Behind the counter where I usually sit and stamp the books, I wait, standing up.

I’d heard about the lockdown drills from another mother early in the school year, and although I was glad to know there are security measures and drills in place- it knocked the wind out of me the day I heard my four year old tell me that she had practiced hiding “very, very quietly today with the lights out, incase an animal like a deer accidentally got in our school.” “Does she question this?” I had wondered. Somewhere in her, the way I often feel she knows that I am the one who really puts her Christmas presents under the tree- does she intuit on some subconscious level that the drills have nothing to do with deer? Or is the truth so unfathomable to her innocent perspective- that she takes it on faith completely.

And now, one week away from the anniversary of Newtown, in the second week of Advent, I wait. It is not her Friday in the library, and she is in another classroom. I do not know where.

I asked the assistant if there would be an alarm, and she said it would likely just be an announcement over the loud speaker.

“Mom, did you have lockdowns when you were five years old and in kindergarten?” she asks me later while we walk home from school.

“No, I did not.”

“Really? Why not?”

“We just didn’t.”

When the speaker finally crackles and a man’s voice announces, “We will now be having a lockdown drill…” the librarians gather the children behind the bookshelves, on the floor. The children do not question this, but sit still and silent, huddled together. I sit out of their sight on the other side of the shelf in a child-sized chair I find there. The silence of a crowd or group of people- especially children, has a weighty presence all its own. The silence. On the floor. Waiting.

It is only a drill. But my mind projects action into the silence- into the waiting which feels like ten minutes but is probably only five. I realize tears are streaming down my face. My daughter is in another room hiding from a potential killer. Because there was a killer- in Newtown last year. Because the worst case scenario did happen in another small town like mine. Children were murdered. Silence gave way to terrible sounds that I will not hear today.
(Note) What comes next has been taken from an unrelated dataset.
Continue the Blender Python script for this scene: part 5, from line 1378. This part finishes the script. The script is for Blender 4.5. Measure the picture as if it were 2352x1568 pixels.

And my tears are not the kind of cathartic tears that modern humans who are so busy and self-absorbed are almost pleased to bear because it means they’re feeling something deeper than their superficial everyday demands of them. They are fearful tears, and sorrowful, and I do not feel catharsis. This moment is the reason my first task after dropping her off each morning is to whisper quiet prayers for her – repetitive mantras and verses because I can’t articulate in my own words what it is I’m asking or why it wasn’t so for those children on that December 14th. Along with the fact that I have also suffered a tragic loss and am quite aware it doesn’t only happen to “other people,” this moment makes me stop what I’m doing throughout the day when I hear the town siren go off at the fire department or an ambulance speeds by and I check to see which direction it’s heading in.

I hesitate to record this moment in words- even though it is writing itself as I sit there that afternoon- because this is not my story- because other people have born the true suffering behind this moment, and because I believe it is cheap to use the suffering of others to yield emotion from your craft. But yet, I am compelled by the paradoxical pairing in that moment of the grotesque and something else- the holy. Holy because every lockdown, every drill, in every state and town in this country, is a memorial. A moment of silence and remembering for those of us who will never forget. It is of such small solace to those who truly bear the burden of loss every moment of every day, and yet still- it is sacred.

“The horror of these times would be unendurable unless we kept being cheered and set upright again by the promises that are spoken. The angels of annunciation, speaking their message of blessing into the midst of anguish, scattering their seed of blessing that will one day spring up amid the night, call us to hope. These are not yet the loud angels of rejoicing and fulfillment that come out into the open, the angels of Advent. Quiet, inconspicuous, they come into rooms and before hearts as they did then.” Alfred Delp, a Jesuit priest- written in a Nazi prison shortly before he was hanged in 1945.